[start of STORED DATA]
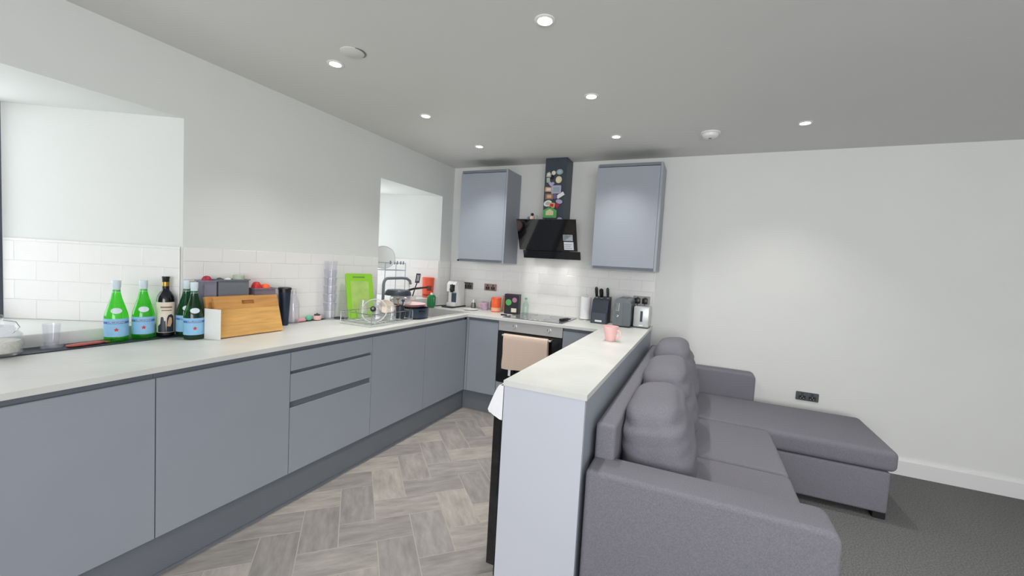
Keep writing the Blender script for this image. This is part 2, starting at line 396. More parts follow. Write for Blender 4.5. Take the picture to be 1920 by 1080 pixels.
t = thing('base_cabinet', 'grey base cabinet right of the oven, partly hidden by the peninsula', 'cabinet', (1.66, -.3, 0))
obj('carcass', B(1.516, 1.806, -.564, -.03, .17, ZW0-.0005), CARC, t)
obj('door', front_y(-.585, 1.517, 1.805, ZD0, ZD1), DOORM, t)
t = thing('plinth', 'long grey kickboard under the left cabinets', 'kickboard', (.55, -2.4, 0))
obj('kickboard', B(.538, .558, -4.204, -.551, 0.0005, .169), PLIN, t); obj('seal_strip', B(.5585, .566, -4.204, -.5585, .0005, .012), PLIN, t)
tag(obj('plinth', B(.5585, 1.806, -.549, -.529, .0005, .169), PLIN, None, loc=(1.2, -.54, 0)), 'grey kickboard under the back cabinets and oven', 'kickboard')

# worktop: U-shaped, sink cut out of the left leg
t = wt = thing('worktop', 'continuous pale grey worktop running round three sides and over the peninsula', 'worktop', (.3, -1.5, ZW0))
XF = .6097; SX0, SX1, SY0, SY1 = .125, .525, -1.06, -.50
bm = bmesh.new()
for r in ((.003, XF, -4.22, SY0), (.003, SX0, SY0, SY1), (SX1, XF, SY0, SY1), (.003, XF, SY1, -.003)): box(bm, r[0], r[1], r[2], r[3], ZW0, ZW1)
bmesh.ops.remove_doubles(bm, verts=bm.verts[:], dist=1e-5)
obj('slab', bm, WTOP, t)
obj('slab', B(XF+.0003, 1.8150, -.6095, -.003, ZW0, ZW1), WTOP, t)
obj('slab', B(1.8153, 2.169, -2.366, -.003, ZW0, ZW1), WTOP, t)
# dark slate-coloured strip along the back edge
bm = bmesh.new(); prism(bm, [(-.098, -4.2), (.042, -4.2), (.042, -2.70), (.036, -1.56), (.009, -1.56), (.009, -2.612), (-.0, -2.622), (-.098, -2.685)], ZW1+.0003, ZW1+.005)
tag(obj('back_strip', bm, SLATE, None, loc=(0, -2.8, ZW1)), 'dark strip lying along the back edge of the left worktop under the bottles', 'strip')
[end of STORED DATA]
▶ YOUR OBJECTIVE:
From the material above, gather all lines that include the string "None" and copy them.

▶ COMPLETED EXERCISE:
tag(obj('plinth', B(.5585, 1.806, -.549, -.529, .0005, .169), PLIN, None, loc=(1.2, -.54, 0)), 'grey kickboard under the back cabinets and oven', 'kickboard')
tag(obj('back_strip', bm, SLATE, None, loc=(0, -2.8, ZW1)), 'dark strip lying along the back edge of the left worktop under the bottles', 'strip')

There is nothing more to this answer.